◆ **EXERCISE AIM**
Will you return, word for word, only the lines from the top of the data below down to and including the one with "bg.inputs[1].default_value = 1.0"?

◆ **STORED DATA**
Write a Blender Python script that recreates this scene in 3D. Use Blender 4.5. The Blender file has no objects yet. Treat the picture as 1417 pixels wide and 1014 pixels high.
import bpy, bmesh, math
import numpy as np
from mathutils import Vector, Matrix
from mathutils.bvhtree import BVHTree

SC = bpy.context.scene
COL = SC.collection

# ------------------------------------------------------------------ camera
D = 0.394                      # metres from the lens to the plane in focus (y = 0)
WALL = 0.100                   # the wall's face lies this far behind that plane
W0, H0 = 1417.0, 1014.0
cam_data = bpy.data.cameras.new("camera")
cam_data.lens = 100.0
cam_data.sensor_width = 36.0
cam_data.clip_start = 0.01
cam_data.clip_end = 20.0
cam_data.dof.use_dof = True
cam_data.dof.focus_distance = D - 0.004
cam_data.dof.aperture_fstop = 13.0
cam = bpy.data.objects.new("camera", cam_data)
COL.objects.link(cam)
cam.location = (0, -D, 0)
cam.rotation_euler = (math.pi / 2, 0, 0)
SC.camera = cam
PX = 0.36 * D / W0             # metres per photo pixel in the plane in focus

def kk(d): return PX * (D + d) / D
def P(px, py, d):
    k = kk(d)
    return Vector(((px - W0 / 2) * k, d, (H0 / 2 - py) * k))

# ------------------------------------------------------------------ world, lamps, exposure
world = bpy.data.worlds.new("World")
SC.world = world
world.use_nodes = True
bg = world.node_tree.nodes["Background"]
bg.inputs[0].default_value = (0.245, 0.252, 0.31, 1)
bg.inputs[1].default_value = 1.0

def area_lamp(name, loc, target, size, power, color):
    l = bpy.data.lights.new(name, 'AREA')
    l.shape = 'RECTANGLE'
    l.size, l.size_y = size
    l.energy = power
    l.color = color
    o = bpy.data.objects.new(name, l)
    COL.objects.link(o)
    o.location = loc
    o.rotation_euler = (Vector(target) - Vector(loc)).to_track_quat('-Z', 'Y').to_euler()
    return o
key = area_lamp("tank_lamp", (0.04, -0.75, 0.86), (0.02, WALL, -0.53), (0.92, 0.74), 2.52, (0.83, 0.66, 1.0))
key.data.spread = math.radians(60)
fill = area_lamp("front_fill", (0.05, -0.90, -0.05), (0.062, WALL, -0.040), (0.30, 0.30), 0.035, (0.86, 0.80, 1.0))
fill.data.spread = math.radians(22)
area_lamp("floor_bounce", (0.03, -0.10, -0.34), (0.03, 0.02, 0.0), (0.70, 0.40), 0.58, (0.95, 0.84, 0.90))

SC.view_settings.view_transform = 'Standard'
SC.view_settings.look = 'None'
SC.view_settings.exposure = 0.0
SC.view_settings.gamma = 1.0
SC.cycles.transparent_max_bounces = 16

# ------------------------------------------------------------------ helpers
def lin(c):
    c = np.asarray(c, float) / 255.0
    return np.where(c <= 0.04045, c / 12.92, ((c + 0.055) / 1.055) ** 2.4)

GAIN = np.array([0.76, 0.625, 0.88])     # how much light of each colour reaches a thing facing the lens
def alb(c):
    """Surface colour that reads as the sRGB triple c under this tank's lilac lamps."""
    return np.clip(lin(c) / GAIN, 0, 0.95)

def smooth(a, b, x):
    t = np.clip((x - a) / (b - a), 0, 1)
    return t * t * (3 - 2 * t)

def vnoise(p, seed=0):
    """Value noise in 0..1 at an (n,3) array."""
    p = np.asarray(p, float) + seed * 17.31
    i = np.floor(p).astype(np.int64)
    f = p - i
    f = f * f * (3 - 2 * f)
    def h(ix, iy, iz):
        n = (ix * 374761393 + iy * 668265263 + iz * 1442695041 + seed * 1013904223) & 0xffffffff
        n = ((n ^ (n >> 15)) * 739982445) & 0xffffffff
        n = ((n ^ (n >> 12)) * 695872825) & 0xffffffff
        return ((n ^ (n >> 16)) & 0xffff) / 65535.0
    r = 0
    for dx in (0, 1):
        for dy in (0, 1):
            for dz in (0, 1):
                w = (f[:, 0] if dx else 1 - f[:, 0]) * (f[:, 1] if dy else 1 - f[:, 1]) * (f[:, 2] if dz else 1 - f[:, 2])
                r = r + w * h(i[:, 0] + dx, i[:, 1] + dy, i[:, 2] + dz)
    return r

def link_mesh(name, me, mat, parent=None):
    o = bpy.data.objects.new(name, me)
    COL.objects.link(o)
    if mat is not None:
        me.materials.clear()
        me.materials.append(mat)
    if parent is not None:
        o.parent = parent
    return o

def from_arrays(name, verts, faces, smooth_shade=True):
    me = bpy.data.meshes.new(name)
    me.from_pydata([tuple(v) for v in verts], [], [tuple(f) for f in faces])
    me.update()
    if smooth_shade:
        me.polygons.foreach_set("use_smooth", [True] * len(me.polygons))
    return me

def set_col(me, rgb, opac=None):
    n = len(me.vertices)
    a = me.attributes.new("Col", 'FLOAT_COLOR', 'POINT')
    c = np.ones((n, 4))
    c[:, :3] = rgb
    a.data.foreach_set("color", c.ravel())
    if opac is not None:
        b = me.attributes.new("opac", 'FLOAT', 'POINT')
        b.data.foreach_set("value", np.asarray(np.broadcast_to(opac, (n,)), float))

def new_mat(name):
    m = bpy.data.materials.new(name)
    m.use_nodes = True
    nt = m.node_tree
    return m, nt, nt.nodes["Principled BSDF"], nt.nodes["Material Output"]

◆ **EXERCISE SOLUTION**
Write a Blender Python script that recreates this scene in 3D. Use Blender 4.5. The Blender file has no objects yet. Treat the picture as 1417 pixels wide and 1014 pixels high.
import bpy, bmesh, math
import numpy as np
from mathutils import Vector, Matrix
from mathutils.bvhtree import BVHTree

SC = bpy.context.scene
COL = SC.collection

# ------------------------------------------------------------------ camera
D = 0.394                      # metres from the lens to the plane in focus (y = 0)
WALL = 0.100                   # the wall's face lies this far behind that plane
W0, H0 = 1417.0, 1014.0
cam_data = bpy.data.cameras.new("camera")
cam_data.lens = 100.0
cam_data.sensor_width = 36.0
cam_data.clip_start = 0.01
cam_data.clip_end = 20.0
cam_data.dof.use_dof = True
cam_data.dof.focus_distance = D - 0.004
cam_data.dof.aperture_fstop = 13.0
cam = bpy.data.objects.new("camera", cam_data)
COL.objects.link(cam)
cam.location = (0, -D, 0)
cam.rotation_euler = (math.pi / 2, 0, 0)
SC.camera = cam
PX = 0.36 * D / W0             # metres per photo pixel in the plane in focus

def kk(d): return PX * (D + d) / D
def P(px, py, d):
    k = kk(d)
    return Vector(((px - W0 / 2) * k, d, (H0 / 2 - py) * k))

# ------------------------------------------------------------------ world, lamps, exposure
world = bpy.data.worlds.new("World")
SC.world = world
world.use_nodes = True
bg = world.node_tree.nodes["Background"]
bg.inputs[0].default_value = (0.245, 0.252, 0.31, 1)
bg.inputs[1].default_value = 1.0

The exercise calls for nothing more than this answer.